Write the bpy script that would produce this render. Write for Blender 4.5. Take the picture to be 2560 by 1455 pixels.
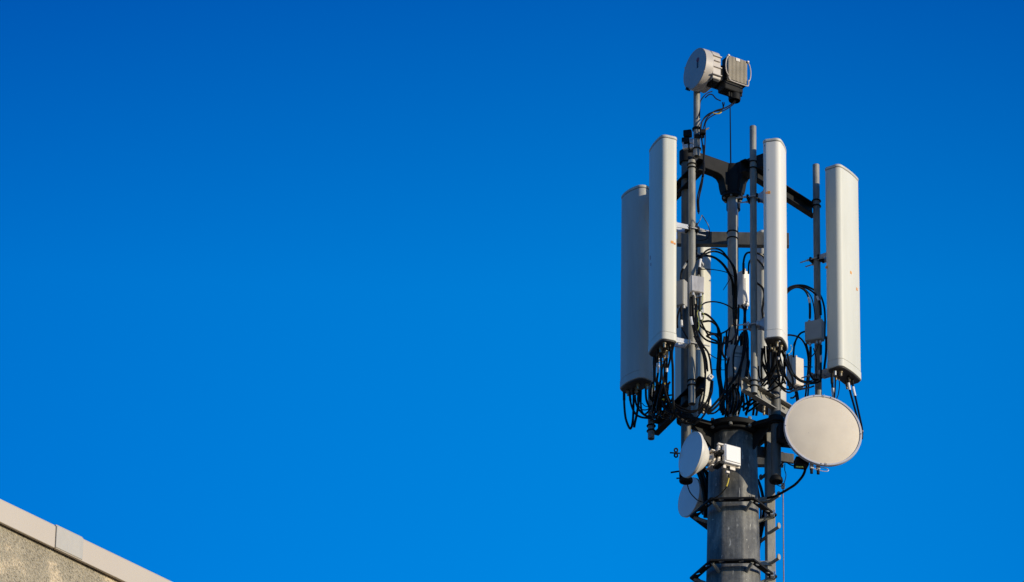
import bpy, math, random
from mathutils import Matrix, Vector
random.seed(7)
R = math.radians
for o in list(bpy.data.objects):
    bpy.data.objects.remove(o)
SC = bpy.context.scene
COL = SC.collection

# ------------------------------------------------------------------ camera, sky, sun, exposure
FPX, PITCH, ROLL = 16500.0, R(30.0), R(-0.93)
CAM_LOC = Vector((0, 0, 1.6))
CAM_ROT = Matrix.Rotation(R(90) + PITCH, 3, 'X') @ Matrix.Rotation(-ROLL, 3, 'Z')
cam = bpy.data.cameras.new('camera')
cam.sensor_width = 36.0
cam.lens = 36.0 * FPX / 2560.0
cam.clip_end = 5000.0
cam_o = bpy.data.objects.new('camera', cam)
cam_o.matrix_world = Matrix.Translation(CAM_LOC) @ CAM_ROT.to_4x4()
COL.objects.link(cam_o)
SC.camera = cam_o

SUN_AZ, SUN_EL = R(61.0), R(13.0)          # azimuth measured from the viewer's side (-y) towards +x
sun_dir = Vector((math.sin(SUN_AZ) * math.cos(SUN_EL), -math.cos(SUN_AZ) * math.cos(SUN_EL), math.sin(SUN_EL)))
W = bpy.data.worlds.new('World')
SC.world = W
W.use_nodes = True
wn, wl = W.node_tree.nodes, W.node_tree.links
bg = wn['Background']
sky = wn.new('ShaderNodeTexSky')
sky.sky_type = 'NISHITA'
sky.sun_disc = False
sky.sun_elevation = SUN_EL
sky.sun_rotation = math.atan2(sun_dir.x, sun_dir.y)
sky.air_density, sky.dust_density, sky.ozone_density = 1.0, 0.1, 3.0
hsv = wn.new('ShaderNodeHueSaturation')
hsv.inputs['Hue'].default_value = 0.507
hsv.inputs['Saturation'].default_value = 1.55
hsv.inputs['Value'].default_value = 1.57
wl.new(sky.outputs['Color'], hsv.inputs['Color'])
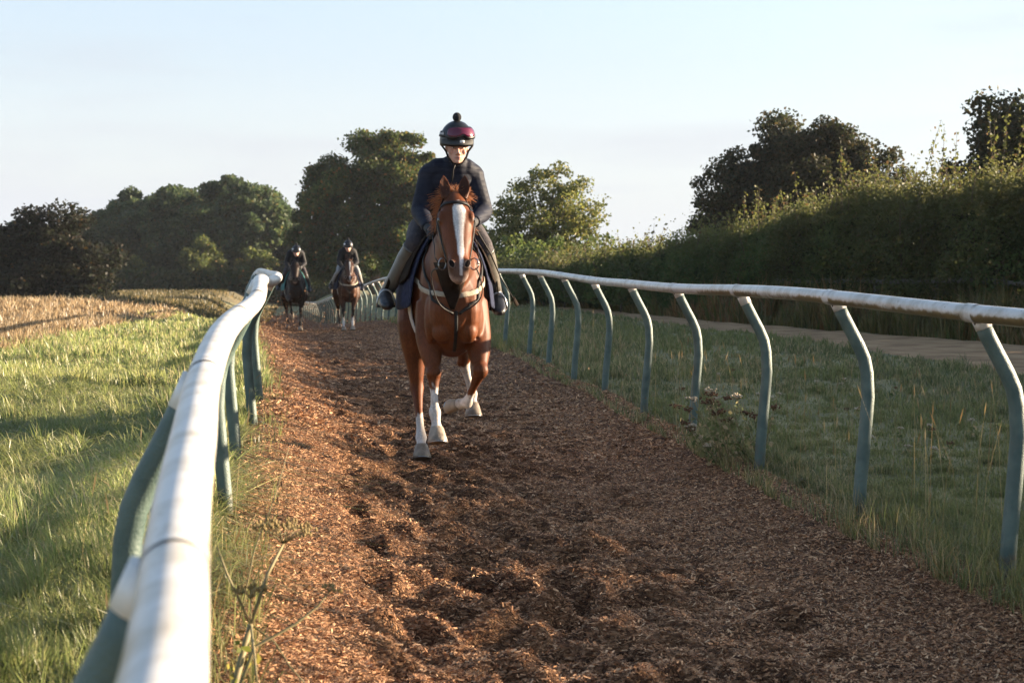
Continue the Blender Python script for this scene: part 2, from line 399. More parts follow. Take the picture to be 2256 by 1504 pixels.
def sheet(name, rows, matl, lift=.02):
    """strip given rows of (y, x0, x1)"""
    V = []; nx = 24
    for (y, a, b) in rows:
        xs = np.linspace(a, b, nx); ys = np.full(nx, y)
        lf = np.full(nx, lift); lf[0] = lf[-1] = -.06; lf[1] = lf[-2] = lift * .6; V.append(np.stack([xs, ys, ground(xs, ys) + lf + .02 * (fbm(xs * 2.5, ys * .7, 3, 83) - .5)], 1))
    return tag(link(name, np_mesh(name, np.concatenate(V), grid_faces(len(rows), nx), smooth=True), matl), kind='structure')

# sandy path between the grass and the hedge
def path_l(y): return np.interp(y, [-20, 6, 20, 25, 33, 41, 50, 60], [7.6, 6.8, 5.65, 5.25, 4.65, 3.7, 2.6, 1.6]) + .3 * (fbm(np.asarray(y) * .5, np.asarray(y) * 0, 3, 21) - .5)
def path_r(y): return np.interp(y, [-20, 6, 20, 27, 33.6, 41, 48, 60], [22, 14.2, 10.2, 8.45, 7.3, 5.6, 4.3, 2.6]) + .3 * (fbm(np.asarray(y) * .5, np.asarray(y) * 0 + 9, 3, 22) - .5)
ys = np.arange(4, 60, .4)
sheet('path', [(y, float(path_l(y)), float(path_r(y))) for y in ys], M['path'], .022)

# stubble field beyond the left verge
def stub_edge(y): return np.interp(y, [10, 20, 28, 40, 50, 60, 70], [-5.0, -6.6, -7.7, -9.2, -10.5, -12.0, -13.8])
ys = np.concatenate([np.arange(6, 70, .5)])
sheet('stubble_field', [(y, -70.0, float(stub_edge(y))) for y in ys], M['stubble_soil'], .025)
# pale dry meadow in front of the wood
ys = np.arange(84, 168, 3.0)
sheet('meadow', [(y, -90.0, -20.0 - (y - 84) * .05) for y in ys], M['far_field'], .03)

# ------------------------------------------------------------------ the woodchip track
ty = np.concatenate([np.linspace(-6, 3.3, 32), 3.4 * 1.0031 ** np.arange(0, 1175)])
nu = 230
tu = np.linspace(0, 1, nu)
TYY = np.repeat(ty[:, None], nu, 1)
edge = .16
TX = (xL(ty) - edge)[:, None] * (1 - tu) + (xR(ty) + edge)[:, None] * tu
TZ = bed(TX, TYY)
din = np.minimum(TX - xL(TYY), xR(TYY) - TX)
dlft = TX - xL(TYY); drgt = xR(TYY) - TX
amp = smoothstep(.45, 1.0, dlft) * smoothstep(.5, 1.25, drgt)
TZ += (fbm(TX * 2.2, TYY * 1.6, 3, 1) - .5) * .055 * amp
TZ += (fbm(TX * 9, TYY * 7, 3, 2) - .5) * .04 * (.25 + .75 * amp)
TZ += (fbm(TX * 34, TYY * 30, 2, 3) - .5) * .014
pr = np.random.default_rng(11)
for k in range(2600):                       # hoof prints: a dent with a thrown-up heel
    py = 3.6 * (46 / 3.6) ** pr.random() if k < 2000 else 3.6 + 14 * pr.random()
    t = np.clip(.40 + .13 * pr.standard_normal(), .2, .72)
    px = float(xL(py) * (1 - t) + xR(py) * t)
    rr = .055 + .055 * pr.random(); dep = .018 + .036 * pr.random()
    i0, i1 = np.searchsorted(ty, [py - 3 * rr, py + 3 * rr])
    if i1 <= i0: continue
    dx = (TX[i0:i1] - px) / rr; dy = (TYY[i0:i1] - py) / (rr * 1.15)
    q = dx * dx + dy * dy
    TZ[i0:i1] += -dep * np.exp(-q * 1.1) + dep * .35 * np.exp(-(dx * dx + (dy - 1.35) ** 2) * 1.3) + dep * .22 * np.exp(-((np.sqrt(q) - 1.5) ** 2) * 5)
TZ = np.where((din < -.02), np.minimum(TZ, ground(TX, TYY) - .02), TZ)
me = np_mesh('gallop_track', np.stack([TX.ravel(), TYY.ravel(), TZ.ravel()], 1), grid_faces(len(ty), nu), smooth=True)
tag(link('gallop_track', me, M['track']), kind='structure')
def track_z(x, y):
    i = np.clip(np.searchsorted(ty, y), 0, len(ty) - 1)
    l = xL(y) - edge; r = xR(y) + edge
    j = np.clip(((x - l) / (r - l) * (nu - 1)).round().astype(int), 0, nu - 1)
    return TZ[i, j]

def quads_from_frames(C, A, B):
    """centre, half axis A, half axis B -> lozenge-ish quads"""
    n = len(C)
    V = np.stack([C - A, C - B, C + A, C + B], 1).reshape(-1, 3)
    F = np.arange(4 * n).reshape(n, 4)
    return V, F

def unit(v): return v / np.maximum(np.linalg.norm(v, axis=1, keepdims=True), 1e-9)

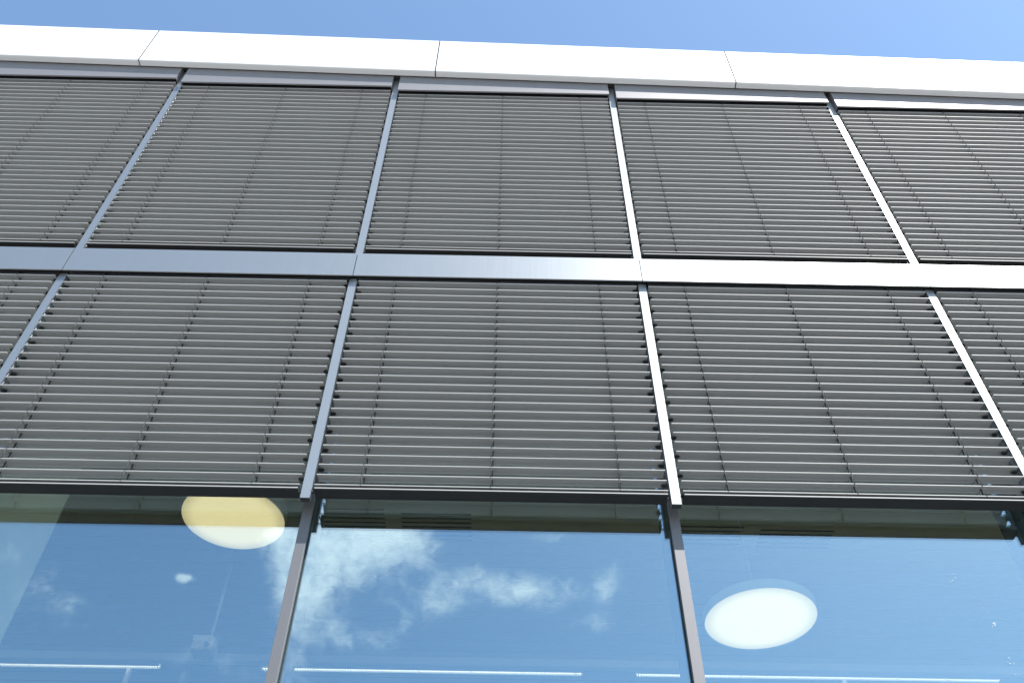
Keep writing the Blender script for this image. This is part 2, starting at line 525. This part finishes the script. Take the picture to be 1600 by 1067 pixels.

---*---

Required work ::
Repeat exactly the lines from the one containing "Continue the Blender" through the one containing "sheet('meadow', [(y, -90.0, -20.0", both included, and nothing else.

Solved exercise ::
Continue the Blender Python script for this scene: part 2, from line 399. More parts follow. Take the picture to be 2256 by 1504 pixels.
def sheet(name, rows, matl, lift=.02):
    """strip given rows of (y, x0, x1)"""
    V = []; nx = 24
    for (y, a, b) in rows:
        xs = np.linspace(a, b, nx); ys = np.full(nx, y)
        lf = np.full(nx, lift); lf[0] = lf[-1] = -.06; lf[1] = lf[-2] = lift * .6; V.append(np.stack([xs, ys, ground(xs, ys) + lf + .02 * (fbm(xs * 2.5, ys * .7, 3, 83) - .5)], 1))
    return tag(link(name, np_mesh(name, np.concatenate(V), grid_faces(len(rows), nx), smooth=True), matl), kind='structure')

# sandy path between the grass and the hedge
def path_l(y): return np.interp(y, [-20, 6, 20, 25, 33, 41, 50, 60], [7.6, 6.8, 5.65, 5.25, 4.65, 3.7, 2.6, 1.6]) + .3 * (fbm(np.asarray(y) * .5, np.asarray(y) * 0, 3, 21) - .5)
def path_r(y): return np.interp(y, [-20, 6, 20, 27, 33.6, 41, 48, 60], [22, 14.2, 10.2, 8.45, 7.3, 5.6, 4.3, 2.6]) + .3 * (fbm(np.asarray(y) * .5, np.asarray(y) * 0 + 9, 3, 22) - .5)
ys = np.arange(4, 60, .4)
sheet('path', [(y, float(path_l(y)), float(path_r(y))) for y in ys], M['path'], .022)

# stubble field beyond the left verge
def stub_edge(y): return np.interp(y, [10, 20, 28, 40, 50, 60, 70], [-5.0, -6.6, -7.7, -9.2, -10.5, -12.0, -13.8])
ys = np.concatenate([np.arange(6, 70, .5)])
sheet('stubble_field', [(y, -70.0, float(stub_edge(y))) for y in ys], M['stubble_soil'], .025)
# pale dry meadow in front of the wood
ys = np.arange(84, 168, 3.0)
sheet('meadow', [(y, -90.0, -20.0 - (y - 84) * .05) for y in ys], M['far_field'], .03)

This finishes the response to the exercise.